Le président. Merci, Monsieur Stauffer, c'était parfait. Monsieur le conseiller d'Etat Longchamp, c'est à vous.
M. François Longchamp, président du Conseil d'Etat. Monsieur le président, Mesdames et Messieurs les députés, je vous fais part de mon grand étonnement d'apprendre que tout le monde a absorbé en quelques minutes le plan financier quadriennal au point de pouvoir déjà en débattre aux extraits. C'est une chose qui ne manque évidemment pas d'étonner mes collègues - j'excuse d'ailleurs ici Serge Dal Busco avant que chacun n'émette quelque hypothèse farfelue sur son absence, il a de très bonnes raisons d'être absent: il est à la conférence des directeurs des finances de notre pays, précisément pour essayer de faire en sorte que la prochaine péréquation financière fédérale nous soit plus favorable. Comme vous le savez du reste - vous l'avez déjà vu à la lecture du budget - la principale cause d'augmentation des dépenses dans le budget 2018 de l'Etat de Genève, c'est la facture de la péréquation financière fédérale, en vertu de laquelle le canton de Genève figure parmi les six cantons qui paient. Tous les autres cantons reçoivent, y compris le canton de Vaud que vous venez de citer, Monsieur Stauffer.
Vous appeliez aussi ce gouvernement - ou le prochain, dont je ne serai plus - à procéder à des arbitrages. C'est précisément le but du plan financier quadriennal: nous avons procédé à un certain nombre d'arbitrages. Ceux-ci se veulent équilibrés puisque, lorsque nous avons présenté ce plan financier quadriennal, nous avons expliqué qu'il se composait de dispositions en équilibre parfait entre augmentations de revenus et diminutions de charges.
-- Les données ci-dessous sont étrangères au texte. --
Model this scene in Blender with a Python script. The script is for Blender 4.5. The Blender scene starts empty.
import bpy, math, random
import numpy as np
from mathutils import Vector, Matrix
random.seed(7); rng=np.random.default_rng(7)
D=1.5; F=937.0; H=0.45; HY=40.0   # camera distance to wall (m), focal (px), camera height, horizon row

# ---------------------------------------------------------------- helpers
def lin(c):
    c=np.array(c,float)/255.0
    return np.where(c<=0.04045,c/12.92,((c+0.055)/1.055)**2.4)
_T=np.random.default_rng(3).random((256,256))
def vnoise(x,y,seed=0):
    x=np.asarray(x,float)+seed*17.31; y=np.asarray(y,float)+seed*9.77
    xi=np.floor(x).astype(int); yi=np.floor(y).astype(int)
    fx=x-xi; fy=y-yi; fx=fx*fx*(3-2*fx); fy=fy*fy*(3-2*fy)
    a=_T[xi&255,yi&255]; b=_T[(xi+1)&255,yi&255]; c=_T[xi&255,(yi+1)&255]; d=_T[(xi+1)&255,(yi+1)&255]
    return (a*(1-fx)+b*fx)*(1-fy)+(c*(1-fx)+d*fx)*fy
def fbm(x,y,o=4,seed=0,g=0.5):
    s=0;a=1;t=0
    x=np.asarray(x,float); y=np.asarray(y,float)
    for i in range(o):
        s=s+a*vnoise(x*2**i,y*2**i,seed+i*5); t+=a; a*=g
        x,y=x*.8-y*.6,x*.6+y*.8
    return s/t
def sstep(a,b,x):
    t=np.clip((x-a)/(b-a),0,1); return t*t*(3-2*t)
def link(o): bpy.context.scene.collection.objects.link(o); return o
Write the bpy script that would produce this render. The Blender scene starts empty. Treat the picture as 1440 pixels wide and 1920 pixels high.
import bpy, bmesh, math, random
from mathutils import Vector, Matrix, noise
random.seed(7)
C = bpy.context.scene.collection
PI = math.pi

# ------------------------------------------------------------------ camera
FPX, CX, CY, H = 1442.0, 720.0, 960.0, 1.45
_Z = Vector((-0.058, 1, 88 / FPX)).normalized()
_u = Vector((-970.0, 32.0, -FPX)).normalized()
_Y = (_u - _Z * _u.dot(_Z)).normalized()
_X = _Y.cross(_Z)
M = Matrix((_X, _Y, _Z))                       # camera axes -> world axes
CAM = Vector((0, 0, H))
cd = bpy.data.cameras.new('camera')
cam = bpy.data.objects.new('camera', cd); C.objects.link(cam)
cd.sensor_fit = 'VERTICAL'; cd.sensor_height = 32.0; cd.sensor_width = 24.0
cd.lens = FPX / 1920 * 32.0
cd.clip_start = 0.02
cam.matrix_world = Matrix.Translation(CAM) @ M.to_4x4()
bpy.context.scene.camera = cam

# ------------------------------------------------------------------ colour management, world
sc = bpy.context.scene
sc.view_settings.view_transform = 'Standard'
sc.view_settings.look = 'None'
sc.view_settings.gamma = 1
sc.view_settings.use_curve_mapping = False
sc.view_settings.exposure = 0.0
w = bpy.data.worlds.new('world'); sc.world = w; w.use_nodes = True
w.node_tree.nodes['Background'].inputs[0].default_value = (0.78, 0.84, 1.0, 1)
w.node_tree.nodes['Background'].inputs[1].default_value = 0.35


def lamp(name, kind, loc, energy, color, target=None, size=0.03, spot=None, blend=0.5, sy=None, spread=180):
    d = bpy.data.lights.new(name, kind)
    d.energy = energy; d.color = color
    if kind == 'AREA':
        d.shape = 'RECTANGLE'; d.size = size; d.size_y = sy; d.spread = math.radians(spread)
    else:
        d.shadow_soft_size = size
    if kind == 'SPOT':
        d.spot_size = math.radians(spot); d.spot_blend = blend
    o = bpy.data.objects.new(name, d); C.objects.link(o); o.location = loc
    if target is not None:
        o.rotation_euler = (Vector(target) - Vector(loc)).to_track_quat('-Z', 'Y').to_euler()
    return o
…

Nous avons également expliqué que toutes les propositions de ce plan ressortissaient au droit cantonal. Parmi ces mesures, 84% d'entre elles, ou, plus exactement, les effets financiers de 84% d'entre elles dépendent de votre Grand Conseil. Vous aurez donc largement le temps de débattre de ces mesures pour les accepter, les refuser, les amender, les renvoyer aux calendes grecques ou encore substituer des propositions à d'autres.
Mesdames et Messieurs, je crains le refus du plan financier quadriennal par ces méthodes peu orthodoxes. En douze ans au Conseil d'Etat, Monsieur le président, j'ai appris qu'on traitait aux extraits les éléments qui faisaient l'objet d'une adhésion large, tandis que les objets qui, eux, méritaient des débats profonds étaient discutés lors des autres séances du Grand Conseil. Je vois que le renvoi en commission se débat maintenant selon cette méthode, de manière quelque peu inélégante. C'est à vous qu'il reviendra d'en juger, Mesdames et Messieurs les députés, mais je crains que la presse - dont on parlera tout à l'heure quant à son soutien - interprète mal votre position, ce refus pur et simple d'examiner tout cela, avec des arguments totalement contradictoires: pas un seul instant je ne peux penser que le PLR auquel j'appartiens et auquel je suis fidèle... (Remarque.) ...refuse ce PFQ pour les mêmes raisons qu'Ensemble à Gauche et pour les arguments qui viennent d'être annoncés. Non, c'est évidemment la démonstration malheureuse que ce processus parlementaire - et c'est peut-être là aussi, Monsieur Stauffer, une des particularités de cette législature - est relativement complexe; les majorités sont difficiles à trouver et il y a bientôt plus d'indépendants qu'il n'y a de groupes constitués. (Rire.) Ma foi, les choses paraissent bien compliquées à Genève, Mesdames et Messieurs... (Remarque.) ...mais le peuple aura le dernier mot: Dieu merci, il est là pour corriger les errances politiques ! Le peuple aura le dernier mot sur tout cela début avril et début mai, à mon souvenir ! (Applaudissements.)
Le président. Merci, Monsieur le président du Conseil d'Etat. Nous allons donc voter la première proposition, c'est-à-dire le renvoi de ce rapport à la commission des finances.
Mis aux voix, le renvoi du rapport du Conseil d'Etat RD 1201 à la commission des finances recueille 41 oui, 41 non et 1 abstention.
Le président. Je tranche en faveur du renvoi à la commission des finances.
Le renvoi du rapport du Conseil d'Etat RD 1201 à la commission des finances est donc adopté par 42 oui contre 41 non et 1 abstention. (Applaudissements.)
M. Eric Stauffer. Carlos, c'est de ta faute !
M. Carlos Medeiros. Je sais, c'est normal !
Une voix. Discutez en commission !
Le président. S'il vous plaît ! Oh ! (Commentaires. Rires.)